Exercise:
Each entry below is to be duplicated verbatim.

-- Begin Information provided --

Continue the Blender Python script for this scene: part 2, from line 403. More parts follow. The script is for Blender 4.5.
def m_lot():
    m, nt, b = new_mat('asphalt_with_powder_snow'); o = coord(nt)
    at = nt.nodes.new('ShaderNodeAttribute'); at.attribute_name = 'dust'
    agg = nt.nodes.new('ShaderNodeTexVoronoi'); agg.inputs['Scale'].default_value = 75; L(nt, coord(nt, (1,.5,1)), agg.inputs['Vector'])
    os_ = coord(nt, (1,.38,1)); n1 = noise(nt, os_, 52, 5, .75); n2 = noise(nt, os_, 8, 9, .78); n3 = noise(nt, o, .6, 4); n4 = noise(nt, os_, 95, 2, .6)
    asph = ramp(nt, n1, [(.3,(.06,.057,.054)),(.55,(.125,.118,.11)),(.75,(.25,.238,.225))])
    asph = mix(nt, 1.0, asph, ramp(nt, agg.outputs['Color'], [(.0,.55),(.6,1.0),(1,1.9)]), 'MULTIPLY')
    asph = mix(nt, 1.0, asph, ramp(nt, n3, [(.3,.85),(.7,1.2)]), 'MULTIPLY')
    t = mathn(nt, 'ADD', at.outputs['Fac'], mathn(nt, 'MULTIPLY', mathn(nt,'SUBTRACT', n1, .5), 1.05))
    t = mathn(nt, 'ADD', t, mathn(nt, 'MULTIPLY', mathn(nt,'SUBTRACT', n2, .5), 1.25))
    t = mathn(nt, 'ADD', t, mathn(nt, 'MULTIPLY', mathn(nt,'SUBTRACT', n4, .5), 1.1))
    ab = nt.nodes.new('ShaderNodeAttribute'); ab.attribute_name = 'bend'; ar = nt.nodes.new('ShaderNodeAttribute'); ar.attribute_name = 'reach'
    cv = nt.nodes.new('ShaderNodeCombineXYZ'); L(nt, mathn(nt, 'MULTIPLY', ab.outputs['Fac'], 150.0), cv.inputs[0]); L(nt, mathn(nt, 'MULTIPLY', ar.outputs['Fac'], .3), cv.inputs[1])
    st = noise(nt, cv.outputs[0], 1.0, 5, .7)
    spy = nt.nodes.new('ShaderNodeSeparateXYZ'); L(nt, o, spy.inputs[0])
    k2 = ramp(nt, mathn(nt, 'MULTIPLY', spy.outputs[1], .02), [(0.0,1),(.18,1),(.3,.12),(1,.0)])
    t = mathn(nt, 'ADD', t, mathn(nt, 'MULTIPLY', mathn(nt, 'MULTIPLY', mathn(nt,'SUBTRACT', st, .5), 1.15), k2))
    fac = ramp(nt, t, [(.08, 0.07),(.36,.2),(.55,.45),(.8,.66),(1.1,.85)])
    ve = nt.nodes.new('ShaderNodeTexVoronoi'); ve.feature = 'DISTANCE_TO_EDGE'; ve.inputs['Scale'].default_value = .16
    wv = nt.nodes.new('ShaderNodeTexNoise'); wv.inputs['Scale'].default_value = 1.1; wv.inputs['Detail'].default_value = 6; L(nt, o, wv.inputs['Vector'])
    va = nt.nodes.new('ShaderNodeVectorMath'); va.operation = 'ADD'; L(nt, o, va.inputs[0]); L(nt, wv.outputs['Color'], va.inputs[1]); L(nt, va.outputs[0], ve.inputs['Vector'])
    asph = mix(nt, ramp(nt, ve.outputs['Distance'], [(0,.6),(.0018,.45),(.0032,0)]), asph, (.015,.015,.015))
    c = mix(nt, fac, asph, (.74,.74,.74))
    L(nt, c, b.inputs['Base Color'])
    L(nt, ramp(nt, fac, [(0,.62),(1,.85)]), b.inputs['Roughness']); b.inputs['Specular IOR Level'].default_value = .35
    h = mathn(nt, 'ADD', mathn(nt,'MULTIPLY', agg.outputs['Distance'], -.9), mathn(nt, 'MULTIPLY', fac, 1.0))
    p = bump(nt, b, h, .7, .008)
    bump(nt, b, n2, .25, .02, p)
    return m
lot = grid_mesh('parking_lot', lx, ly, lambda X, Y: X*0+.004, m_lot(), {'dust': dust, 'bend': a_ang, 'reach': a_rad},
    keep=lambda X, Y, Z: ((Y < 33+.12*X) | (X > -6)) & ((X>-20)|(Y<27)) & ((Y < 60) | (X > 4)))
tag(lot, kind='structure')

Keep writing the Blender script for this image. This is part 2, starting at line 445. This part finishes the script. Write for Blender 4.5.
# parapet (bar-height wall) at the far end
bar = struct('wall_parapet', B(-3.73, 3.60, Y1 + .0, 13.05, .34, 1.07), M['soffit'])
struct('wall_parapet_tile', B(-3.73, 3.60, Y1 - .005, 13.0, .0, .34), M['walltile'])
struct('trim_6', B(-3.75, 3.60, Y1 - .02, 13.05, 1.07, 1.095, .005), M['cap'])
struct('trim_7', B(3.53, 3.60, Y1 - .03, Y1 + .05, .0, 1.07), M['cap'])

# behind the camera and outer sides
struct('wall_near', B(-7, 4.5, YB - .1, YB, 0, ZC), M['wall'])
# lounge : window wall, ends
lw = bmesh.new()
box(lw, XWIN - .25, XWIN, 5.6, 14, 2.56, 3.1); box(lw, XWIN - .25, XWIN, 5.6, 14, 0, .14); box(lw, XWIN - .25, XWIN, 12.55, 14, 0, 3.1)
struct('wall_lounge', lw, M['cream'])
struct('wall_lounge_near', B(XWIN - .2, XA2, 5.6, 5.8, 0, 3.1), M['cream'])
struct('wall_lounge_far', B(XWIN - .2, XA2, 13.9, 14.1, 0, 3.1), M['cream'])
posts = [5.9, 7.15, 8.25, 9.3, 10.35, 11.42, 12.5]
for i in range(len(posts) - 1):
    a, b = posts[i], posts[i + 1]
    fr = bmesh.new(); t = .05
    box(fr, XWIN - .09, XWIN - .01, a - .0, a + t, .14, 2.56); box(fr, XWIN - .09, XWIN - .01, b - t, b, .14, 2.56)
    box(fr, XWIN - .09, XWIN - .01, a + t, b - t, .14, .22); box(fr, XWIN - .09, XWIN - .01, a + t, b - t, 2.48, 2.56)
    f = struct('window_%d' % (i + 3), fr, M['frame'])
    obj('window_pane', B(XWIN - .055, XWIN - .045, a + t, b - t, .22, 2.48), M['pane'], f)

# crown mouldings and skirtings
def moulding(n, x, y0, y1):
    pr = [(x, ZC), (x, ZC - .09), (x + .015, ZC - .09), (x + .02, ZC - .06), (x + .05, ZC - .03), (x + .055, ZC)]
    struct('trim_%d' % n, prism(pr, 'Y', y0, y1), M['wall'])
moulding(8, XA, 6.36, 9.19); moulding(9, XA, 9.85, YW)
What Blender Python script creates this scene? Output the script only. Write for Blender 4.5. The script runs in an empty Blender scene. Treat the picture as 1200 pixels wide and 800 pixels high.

-- End Information provided --

Exercise response:
Continue the Blender Python script for this scene: part 2, from line 403. More parts follow. The script is for Blender 4.5.
def m_lot():
    m, nt, b = new_mat('asphalt_with_powder_snow'); o = coord(nt)
    at = nt.nodes.new('ShaderNodeAttribute'); at.attribute_name = 'dust'
    agg = nt.nodes.new('ShaderNodeTexVoronoi'); agg.inputs['Scale'].default_value = 75; L(nt, coord(nt, (1,.5,1)), agg.inputs['Vector'])
    os_ = coord(nt, (1,.38,1)); n1 = noise(nt, os_, 52, 5, .75); n2 = noise(nt, os_, 8, 9, .78); n3 = noise(nt, o, .6, 4); n4 = noise(nt, os_, 95, 2, .6)
    asph = ramp(nt, n1, [(.3,(.06,.057,.054)),(.55,(.125,.118,.11)),(.75,(.25,.238,.225))])
    asph = mix(nt, 1.0, asph, ramp(nt, agg.outputs['Color'], [(.0,.55),(.6,1.0),(1,1.9)]), 'MULTIPLY')
    asph = mix(nt, 1.0, asph, ramp(nt, n3, [(.3,.85),(.7,1.2)]), 'MULTIPLY')
    t = mathn(nt, 'ADD', at.outputs['Fac'], mathn(nt, 'MULTIPLY', mathn(nt,'SUBTRACT', n1, .5), 1.05))
    t = mathn(nt, 'ADD', t, mathn(nt, 'MULTIPLY', mathn(nt,'SUBTRACT', n2, .5), 1.25))
    t = mathn(nt, 'ADD', t, mathn(nt, 'MULTIPLY', mathn(nt,'SUBTRACT', n4, .5), 1.1))
    ab = nt.nodes.new('ShaderNodeAttribute'); ab.attribute_name = 'bend'; ar = nt.nodes.new('ShaderNodeAttribute'); ar.attribute_name = 'reach'
    cv = nt.nodes.new('ShaderNodeCombineXYZ'); L(nt, mathn(nt, 'MULTIPLY', ab.outputs['Fac'], 150.0), cv.inputs[0]); L(nt, mathn(nt, 'MULTIPLY', ar.outputs['Fac'], .3), cv.inputs[1])
    st = noise(nt, cv.outputs[0], 1.0, 5, .7)
    spy = nt.nodes.new('ShaderNodeSeparateXYZ'); L(nt, o, spy.inputs[0])
    k2 = ramp(nt, mathn(nt, 'MULTIPLY', spy.outputs[1], .02), [(0.0,1),(.18,1),(.3,.12),(1,.0)])
    t = mathn(nt, 'ADD', t, mathn(nt, 'MULTIPLY', mathn(nt, 'MULTIPLY', mathn(nt,'SUBTRACT', st, .5), 1.15), k2))
    fac = ramp(nt, t, [(.08, 0.07),(.36,.2),(.55,.45),(.8,.66),(1.1,.85)])
    ve = nt.nodes.new('ShaderNodeTexVoronoi'); ve.feature = 'DISTANCE_TO_EDGE'; ve.inputs['Scale'].default_value = .16
    wv = nt.nodes.new('ShaderNodeTexNoise'); wv.inputs['Scale'].default_value = 1.1; wv.inputs['Detail'].default_value = 6; L(nt, o, wv.inputs['Vector'])
    va = nt.nodes.new('ShaderNodeVectorMath'); va.operation = 'ADD'; L(nt, o, va.inputs[0]); L(nt, wv.outputs['Color'], va.inputs[1]); L(nt, va.outputs[0], ve.inputs['Vector'])
    asph = mix(nt, ramp(nt, ve.outputs['Distance'], [(0,.6),(.0018,.45),(.0032,0)]), asph, (.015,.015,.015))
    c = mix(nt, fac, asph, (.74,.74,.74))
    L(nt, c, b.inputs['Base Color'])
    L(nt, ramp(nt, fac, [(0,.62),(1,.85)]), b.inputs['Roughness']); b.inputs['Specular IOR Level'].default_value = .35
    h = mathn(nt, 'ADD', mathn(nt,'MULTIPLY', agg.outputs['Distance'], -.9), mathn(nt, 'MULTIPLY', fac, 1.0))
    p = bump(nt, b, h, .7, .008)
    bump(nt, b, n2, .25, .02, p)
    return m
lot = grid_mesh('parking_lot', lx, ly, lambda X, Y: X*0+.004, m_lot(), {'dust': dust, 'bend': a_ang, 'reach': a_rad},
    keep=lambda X, Y, Z: ((Y < 33+.12*X) | (X > -6)) & ((X>-20)|(Y<27)) & ((Y < 60) | (X > 4)))
tag(lot, kind='structure')

Keep writing the Blender script for this image. This is part 2, starting at line 445. This part finishes the script. Write for Blender 4.5.
# parapet (bar-height wall) at the far end
bar = struct('wall_parapet', B(-3.73, 3.60, Y1 + .0, 13.05, .34, 1.07), M['soffit'])
struct('wall_parapet_tile', B(-3.73, 3.60, Y1 - .005, 13.0, .0, .34), M['walltile'])
struct('trim_6', B(-3.75, 3.60, Y1 - .02, 13.05, 1.07, 1.095, .005), M['cap'])
struct('trim_7', B(3.53, 3.60, Y1 - .03, Y1 + .05, .0, 1.07), M['cap'])

# behind the camera and outer sides
struct('wall_near', B(-7, 4.5, YB - .1, YB, 0, ZC), M['wall'])
# lounge : window wall, ends
lw = bmesh.new()
box(lw, XWIN - .25, XWIN, 5.6, 14, 2.56, 3.1); box(lw, XWIN - .25, XWIN, 5.6, 14, 0, .14); box(lw, XWIN - .25, XWIN, 12.55, 14, 0, 3.1)
struct('wall_lounge', lw, M['cream'])
struct('wall_lounge_near', B(XWIN - .2, XA2, 5.6, 5.8, 0, 3.1), M['cream'])
struct('wall_lounge_far', B(XWIN - .2, XA2, 13.9, 14.1, 0, 3.1), M['cream'])
posts = [5.9, 7.15, 8.25, 9.3, 10.35, 11.42, 12.5]
for i in range(len(posts) - 1):
    a, b = posts[i], posts[i + 1]
    fr = bmesh.new(); t = .05
    box(fr, XWIN - .09, XWIN - .01, a - .0, a + t, .14, 2.56); box(fr, XWIN - .09, XWIN - .01, b - t, b, .14, 2.56)
    box(fr, XWIN - .09, XWIN - .01, a + t, b - t, .14, .22); box(fr, XWIN - .09, XWIN - .01, a + t, b - t, 2.48, 2.56)
    f = struct('window_%d' % (i + 3), fr, M['frame'])
    obj('window_pane', B(XWIN - .055, XWIN - .045, a + t, b - t, .22, 2.48), M['pane'], f)

# crown mouldings and skirtings
def moulding(n, x, y0, y1):
    pr = [(x, ZC), (x, ZC - .09), (x + .015, ZC - .09), (x + .02, ZC - .06), (x + .05, ZC - .03), (x + .055, ZC)]
    struct('trim_%d' % n, prism(pr, 'Y', y0, y1), M['wall'])
moulding(8, XA, 6.36, 9.19); moulding(9, XA, 9.85, YW)
What Blender Python script creates this scene? Output the script only. Write for Blender 4.5. The script runs in an empty Blender scene. Treat the picture as 1200 pixels wide and 800 pixels high.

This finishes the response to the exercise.